みほたちには友達だからで助けられる関係がありました。大洗の戦車道を変えて全国を制覇しています。一方のエリカはまほを追うことに執着して、今ある黒森峰の戦車道を維持することだけを考えていました。維持しようとした結果、ほころびから瓦解していきます。かつてエリカが否定したみほの優しさが2人の明暗を分けました。2年前に差し出された手を、エリカはふたたび掴みます。

名前が同じという偶然

第4話から突然12年後に移ります。みほの失踪からメンバーは徐々に大洗を離れていきました。誰もいなくなっていたとしてもエリカはみほが帰ってくるのを待ち続けます。

2人にとって人生を変える出会いがありました。本を読もうと思った日、図書館の入口でエリカは美帆とぶつかります。美帆に聞かれて見えないことを告白すると、手助けをしたいと言われました。このときは慣れているからと断ると、「また今度」と残して帰っていきました。

美帆にとって戦車道は憧れで、エリカは理想の女性でした。性的にエリカを好む美帆と共に暮らしていくうち、エリカの心も安らいでいきました。みほの帰りを望んでいることは変わらずとも、学園艦に居続ける執着は薄れてゆきます。

出会ってから1月経ち新学期が近づいてきたころ、エリカは美帆に陸に行こうと誘われました。エリカは悩んだ末に12年ぶりに地に降りることを選択します。12年前にみほはエリカに同じように誘っています。当時は友達と楽しんでもらうことを選んでおり、みほの最期に立ち会っていません。今度は行く選択をしたことによって未来は変わるのか、本人たちの思いとは逆に心配になってくるシーンでした。

流儀を受け継ぐ覚悟

美帆を守ってエリカは自動車に轢かれました。愛するエリカがいなくなったことをきっかけに美帆は変わってしまいます。エスカレータで行ける強豪校の大洗ではなく、敢えて元強豪校の黒森峰に進みました。徹底的に規律を鍛え古典的な戦車道に拘っている姿勢は、エリカの無念を引き継ぐためのものでした。付けられたあだ名は『鬼の隊長』、劣化西住流(元々、まほの戦車道をエリカが引き継いだため)と言われてもエリカが間違っていないことを証明しようとします。

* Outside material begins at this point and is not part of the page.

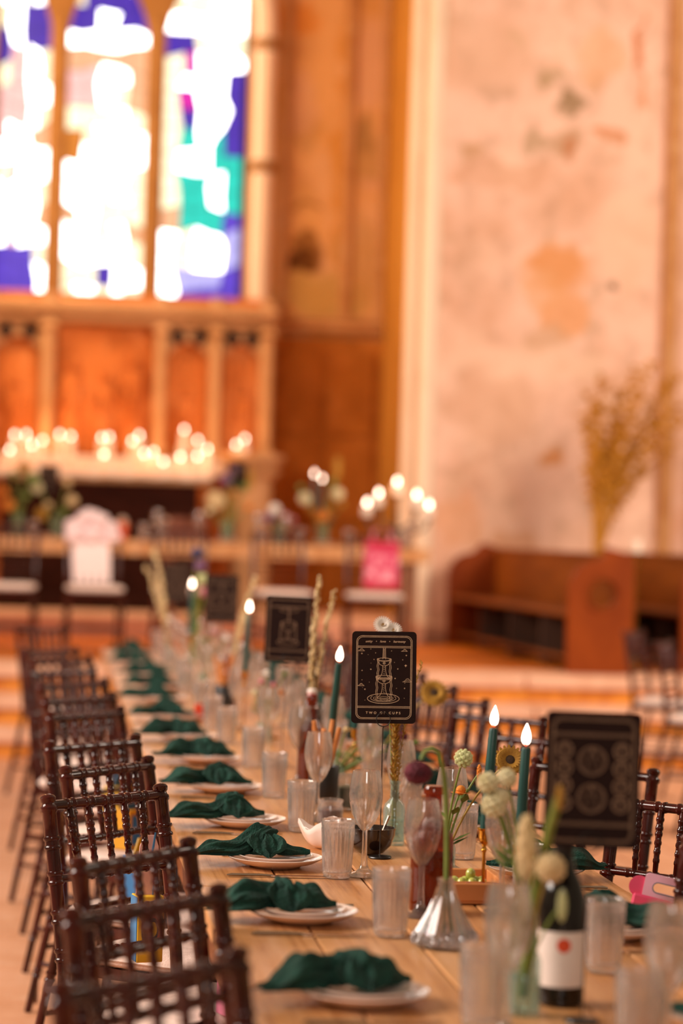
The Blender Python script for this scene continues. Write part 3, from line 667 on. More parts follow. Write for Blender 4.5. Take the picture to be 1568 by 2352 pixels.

美帆の思いは強く目的や過程もはっきりしていました。しかし土台が勘違いだということを知りません。3歳のころ美帆は誰に助けられたのか、エリカの思い人が誰だったのか。これらを知ったとき、拠り所を失った美帆が何を選ぶのかが注目になります。

まとめ:片思いの軌跡

美帆のエリカに対する執着が凄まじいと感じた一作でした。墓前でエリカとみほのツーショット写真を破き、みほの部分を灰にする行為は相当常識から外れています。エリカが生きているときには恋心だったので、成長してからもエリカに対する思いは強まっていたようです。

この作品は、第一部でみほ、第二部でエリカがなくなる珍しい二次創作です。第三部で美帆も心を砕かれていることからも、人によって許容できないかもしれません。しかしいなくなる理由、いなくなってから残された者の気持ちは納得できるものでした。『人がいなくなった先に何が残るのか』という問いに困っている人におすすめの作品です。